Pour préparer la mise en oeuvre de cet engagement, Christine Albanel lance donc une expérimentation portant sur dix-huit établissements et dont les résultats seront rendus publics à l'automne 2008. Tous ces musées dépendent du ministère de la Culture, mais l'expérience sera suivie de très près par les musées de France (musées locaux, gérés le plus souvent par des collectivités mais bénéficiant d'un label délivré par l'Etat) et par les autres musées. Ces deux catégories pourraient en effet difficilement rester à l'écart d'un mouvement généralisé des musées nationaux vers la gratuité. Le choix des musées de l'échantillon a donné lieu a de longues tractations. La liste comprend finalement quatorze musées qui testeront une gratuité totale : six à Paris et en région parisienne - Guimet, Cluny, Arts et Métiers, Antiquités nationales de Saint-Germain-en-Laye, musée de la Renaissance d'Ecouen et musée de l'Air et de l'Espace du Bourget - et huit en province : musée de la Marine de Toulon, musée Adrien-Dubouché à Limoges, musée Magnin à Dijon, palais du Tau à Reims, palais Jacques-Coeur à Bourges, château d'Oiron, musée du château de Pau et château de Pierrefonds. S'y ajoutent les quatre musées nationaux les plus prestigieux - le Louvre, le musée d'Art moderne du Centre Pompidou, Orsay et le Quai Branly - qui ne testeront toutefois qu'un "dispositif de gratuité ciblée à destination du jeune public" entre le 1er janvier et le 30 juin 2008. Celui-ci prendra la forme d'une soirée gratuite par semaine (de 18 à 21 h) pour les jeunes de 18 à 25 ans. Cet habillage habile, qui permet d'associer les grands musées nationaux à l'expérimentation, masque cependant mal le problème de fond de ces établissements, très réticents à la gratuité : pourquoi devraient-ils renoncer, en cas de gratuité totale, aux recettes que leur apportent leurs visiteurs, étrangers à 80%, sans que cela ait un effet significatif sur les 55% de Français qui ne vont jamais dans les musées ? La ministre de la Culture elle-même cache d'ailleurs à peine ses réticences à l'idée d'une gratuité totale, évoquant "un risque d'appauvrissement des établissements" et la nécessité, si l'Etat veut compenser cette perte, de dégager un budget de 200 millions d'euros.
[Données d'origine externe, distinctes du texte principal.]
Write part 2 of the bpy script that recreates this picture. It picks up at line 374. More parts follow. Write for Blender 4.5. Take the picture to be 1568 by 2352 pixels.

Pionniers en matière de gratuité, les musées de France sont aujourd'hui partagés et devraient donc se montrer très sensibles aux résultats de l'expérimentation dans les musées nationaux. Actuellement, 19% d'entre eux sont intégralement payants sans aucune fenêtre gratuite, 21% pratiquent une gratuité totale, tandis que le solde recourt à des formules diverses de gratuité partielle.